Non ma fille tu n'iras pas danser

De Christophe Honoré (Fr, 1h45) avec Chiara Mastroianni, Marina Foïs, Louis Garrel…


Il y a deux belles scènes dans le dernier film de Christophe Honoré : celle où un père s'adosse à un arbre pour s'adresser au spectateur et raconter le roman familial. Le texte est beau, le mouvement de caméra fluide, la mélancolie règne… L'autre séquence réussie du film est plus tardive : c'est un vieux conte breton qu'Honoré met en images, interrompant avec audace le cours de son récit pour mieux l'éclairer de cette allégorie.
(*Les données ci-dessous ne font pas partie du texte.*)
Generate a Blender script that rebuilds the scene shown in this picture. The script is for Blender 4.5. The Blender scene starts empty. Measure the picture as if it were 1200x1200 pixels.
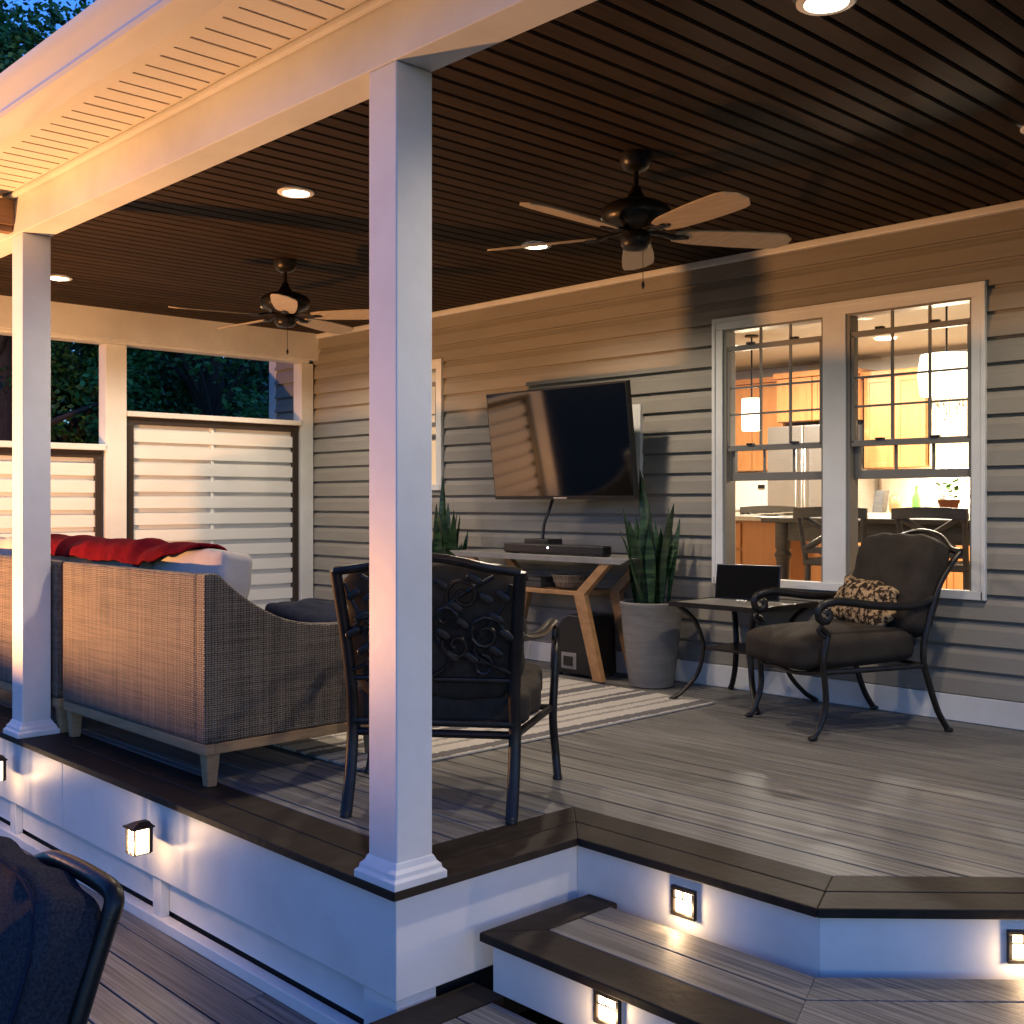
import bpy, math, random
from mathutils import Vector, Matrix
random.seed(7)
R = math.radians
PI = math.pi
scene = bpy.context.scene
col = scene.collection

# ------------------------------------------------------------------ camera
cam_d = bpy.data.cameras.new("camera")
cam = bpy.data.objects.new("camera", cam_d)
col.objects.link(cam)
cam.location = (0, 0, 1.13)
cam.rotation_euler = (R(90), 0, R(46.35))
cam_d.sensor_width = 36
cam_d.lens = 36 * 1321 / 1200
cam_d.shift_y = -0.01
cam_d.clip_start = 0.05
cam_d.clip_end = 2000
scene.camera = cam

# ------------------------------------------------------------------ dusk sky
w = bpy.data.worlds.new("World")
scene.world = w
w.use_nodes = True
nt = w.node_tree
bg = nt.nodes["Background"]
sky = nt.nodes.new("ShaderNodeTexSky")
sky.sky_type = 'NISHITA'
sky.sun_disc = False
sky.sun_elevation = R(5.0)
sky.sun_rotation = R(110)
sky.ozone_density = 4.0
sky.air_density = 1.2
sky.dust_density = 0.4
wb = nt.nodes.new("ShaderNodeMix"); wb.data_type = 'RGBA'; wb.blend_type = 'MULTIPLY'; wb.inputs[0].default_value = 1.0
wb.inputs[7].default_value = (.52, .82, 1.60, 1)      # camera balanced for lamp light: dusk reads blue
nt.links.new(sky.outputs[0], wb.inputs[6]); nt.links.new(wb.outputs[2], bg.inputs[0])
bg.inputs[1].default_value = 0.11

scene.view_settings.view_transform = 'Standard'
scene.view_settings.look = 'None'
scene.view_settings.exposure = 1.65
scene.view_settings.gamma = 1
scene.render.engine = 'CYCLES'
cy = scene.cycles
cy.use_denoising = True
cy.max_bounces = 6
cy.diffuse_bounces = 3
cy.glossy_bounces = 3
cy.transmission_bounces = 4
cy.transparent_max_bounces = 12
cy.sample_clamp_indirect = 4.0
cy.caustics_reflective = False
cy.caustics_refractive = False

# light strengths
P_DOWN = 28.0
P_FIRE = 255.0
P_KITCHEN = 18.0
E_LANTERN = 3.4

# ------------------------------------------------------------------ materials
def new_mat(name):
    m = bpy.data.materials.new(name)
    m.use_nodes = True
    return m, m.node_tree, m.node_tree.nodes["Principled BSDF"]

def M(name, c, rough=.55, metal=0.0, c2=None, vs=4.0, st=(1, 1, 1), bump=0.0, bs=60.0, bst=(1, 1, 1),
      island=0.0, spec=.5, coat=0.0, rv=0.0, dist=.01, ramp=(.3, .7)):
    """base colour c varied to c2 by stretched noise, optional per-piece variation and bump"""
    m, t, b = new_mat(name)
    L, N = t.links, t.nodes
    b.inputs['Roughness'].default_value = rough
    b.inputs['Metallic'].default_value = metal
    b.inputs['Specular IOR Level'].default_value = spec
    b.inputs['Coat Weight'].default_value = coat
    b.inputs['Coat Roughness'].default_value = .15
    tc = N.new('ShaderNodeTexCoord')
    out = None
    if c2 is None and island == 0:
        b.inputs['Base Color'].default_value = (*c, 1)
    else:
        c2 = c2 or c
        mp = N.new('ShaderNodeMapping'); mp.inputs['Scale'].default_value = st
        L.new(tc.outputs['Object'], mp.inputs[0])
        vec = mp.outputs[0]
        geo = N.new('ShaderNodeNewGeometry')
        if island:
            ad = N.new('ShaderNodeVectorMath'); ad.operation = 'ADD'
            sc = N.new('ShaderNodeVectorMath'); sc.operation = 'SCALE'; sc.inputs['Scale'].default_value = 37.0
            L.new(geo.outputs['Random Per Island'], sc.inputs[0])
            L.new(vec, ad.inputs[0]); L.new(sc.outputs[0], ad.inputs[1]); vec = ad.outputs[0]
        no = N.new('ShaderNodeTexNoise'); no.inputs['Scale'].default_value = vs
        no.inputs['Detail'].default_value = 6; no.inputs['Roughness'].default_value = .6
        L.new(vec, no.inputs['Vector'])
        rp = N.new('ShaderNodeValToRGB')
        rp.color_ramp.elements[0].position = ramp[0]; rp.color_ramp.elements[0].color = (*c, 1)
        rp.color_ramp.elements[1].position = ramp[1]; rp.color_ramp.elements[1].color = (*c2, 1)
        L.new(no.outputs['Fac'], rp.inputs[0])
        out = rp.outputs[0]
        if island:
            hs = N.new('ShaderNodeHueSaturation')
            mr = N.new('ShaderNodeMapRange'); mr.inputs[3].default_value = 1 - island; mr.inputs[4].default_value = 1 + island
            L.new(geo.outputs['Random Per Island'], mr.inputs[0]); L.new(mr.outputs[0], hs.inputs['Value'])
            L.new(out, hs.inputs['Color']); out = hs.outputs[0]
        L.new(out, b.inputs['Base Color'])
        if rv:
            mr2 = N.new('ShaderNodeMapRange'); mr2.inputs[3].default_value = rough - rv; mr2.inputs[4].default_value = rough + rv
            L.new(no.outputs['Fac'], mr2.inputs[0]); L.new(mr2.outputs[0], b.inputs['Roughness'])
    if bump:
        mp2 = N.new('ShaderNodeMapping'); mp2.inputs['Scale'].default_value = bst
        L.new(tc.outputs['Object'], mp2.inputs[0])
        n2 = N.new('ShaderNodeTexNoise'); n2.inputs['Scale'].default_value = bs; n2.inputs['Detail'].default_value = 4
        L.new(mp2.outputs[0], n2.inputs['Vector'])
        bp = N.new('ShaderNodeBump'); bp.inputs['Strength'].default_value = bump; bp.inputs['Distance'].default_value = dist
        L.new(n2.outputs['Fac'], bp.inputs['Height']); L.new(bp.outputs[0], b.inputs['Normal'])
    return m

def emis(name, c, s):
    m, t, b = new_mat(name)
    b.inputs['Base Color'].default_value = (*c, 1)
    b.inputs['Emission Color'].default_value = (*c, 1)
    b.inputs['Emission Strength'].default_value = s
    return m

def glass_mat(name, refl=1.0, tint=(1, 1, 1)):
    m, t, b = new_mat(name)
    L, N = t.links, t.nodes
    N.remove(b)
    o = N["Material Output"]
    tr = N.new('ShaderNodeBsdfTransparent'); tr.inputs[0].default_value = (*tint, 1)
    gl = N.new('ShaderNodeBsdfGlossy'); gl.inputs['Roughness'].default_value = .01
    fr = N.new('ShaderNodeFresnel'); fr.inputs[0].default_value = 1.5
    mu = N.new('ShaderNodeMath'); mu.operation = 'MULTIPLY'; mu.inputs[1].default_value = refl
    mx = N.new('ShaderNodeMixShader')
    L.new(fr.outputs[0], mu.inputs[0]); L.new(mu.outputs[0], mx.inputs[0])
    L.new(tr.outputs[0], mx.inputs[1]); L.new(gl.outputs[0], mx.inputs[2]); L.new(mx.outputs[0], o.inputs[0])
    return m

def wicker_mat(name, ca, cb, pu=.019, pv=.0085):
    """woven strands: broad uprights crossed by fine horizontals"""
    m, t, b = new_mat(name)
    L, N = t.links, t.nodes
    tc = N.new('ShaderNodeTexCoord'); sp = N.new('ShaderNodeSeparateXYZ')
    L.new(tc.outputs['Object'], sp.inputs[0])
    def math_(op, a, bb=None):
        n = N.new('ShaderNodeMath'); n.operation = op
        for i, v in enumerate((a, bb)):
            if v is None: continue
            if isinstance(v, (int, float)): n.inputs[i].default_value = v
            else: L.new(v, n.inputs[i])
        return n.outputs[0]
    u = math_('ADD', sp.outputs[0], sp.outputs[1])
    wob = N.new('ShaderNodeTexNoise'); wob.inputs['Scale'].default_value = 9; L.new(tc.outputs['Object'], wob.inputs['Vector'])
    u = math_('ADD', u, math_('MULTIPLY', wob.outputs['Fac'], .006))
    v = math_('ADD', sp.outputs[2], math_('MULTIPLY', wob.outputs['Fac'], .012))
    su = math_('SINE', math_('MULTIPLY', u, PI / pu))
    sv = math_('SINE', math_('MULTIPLY', v, PI / pv))
    au = math_('ABSOLUTE', su); av = math_('ABSOLUTE', sv)
    par = math_('GREATER_THAN', math_('MULTIPLY', su, sv), 0)
    h = math_('ADD', math_('MULTIPLY', au, math_('ADD', math_('MULTIPLY', par, .5), .5)), math_('MULTIPLY', av, math_('SUBTRACT', 1.0, math_('MULTIPLY', par, .5))))
    h = math_('MULTIPLY', h, .5)
    nn = N.new('ShaderNodeTexNoise'); nn.inputs['Scale'].default_value = 1.0
    mp = N.new('ShaderNodeMapping'); mp.inputs['Scale'].default_value = (3, 3, 90); L.new(tc.outputs['Object'], mp.inputs[0]); L.new(mp.outputs[0], nn.inputs['Vector'])
    n3 = N.new('ShaderNodeTexNoise'); n3.inputs['Scale'].default_value = 1.0
    mp3 = N.new('ShaderNodeMapping'); mp3.inputs['Scale'].default_value = (50, 50, 2); L.new(tc.outputs['Object'], mp3.inputs[0]); L.new(mp3.outputs[0], n3.inputs['Vector'])
    val = math_('ADD', h, math_('MULTIPLY', math_('SUBTRACT', math_('ADD', nn.outputs['Fac'], n3.outputs['Fac']), 1.0), .75))
    rp = N.new('ShaderNodeValToRGB')
    rp.color_ramp.elements[0].position = .12; rp.color_ramp.elements[0].color = (*ca, 1)
    rp.color_ramp.elements[1].position = .75; rp.color_ramp.elements[1].color = (*cb, 1)
    L.new(val, rp.inputs[0]); L.new(rp.outputs[0], b.inputs['Base Color'])
    bp = N.new('ShaderNodeBump'); bp.inputs['Strength'].default_value = .9; bp.inputs['Distance'].default_value = .006
    L.new(h, bp.inputs['Height']); L.new(bp.outputs[0], b.inputs['Normal'])
    b.inputs['Roughness'].default_value = .55
    return m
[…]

Il y est question d'une fille promise à un mariage de raison et qui, le jour de ses noces, voit son mari puis tous les hommes du village mourir à ses pieds, foudroyés alors qu'ils dansaient avec elle. L'héroïne du film, Léna (Chiara Mastroianni), est elle aussi contrainte par les désirs qui l'entourent et lui dictent sa conduite et va chercher maladroitement à s'en échapper, pour assumer son statut de mère libre et de femme indépendante. Le discours d'Honoré est bien rodé, mais ce discours est un spectre qui ne s'incarne jamais à travers les plans. Honoré pense que la force de ce qu'il dit l'exonère de ce qui est tout de même le métier premier d'un cinéaste : sa réalisation à l'écran. Un dialogue ici se fait forcément autour d'une table ou dans un lit, on rumine ses états d'âme en marchant seule dans les champs ou dans une rue la nuit… Ce cinéma-là frappe par son anachronisme : Honoré est un cinéaste des années 90 égaré dans le XXIe siècle, labourant des terres rendues arides par plus brillant que lui (Desplechin, pour ne pas le nommer).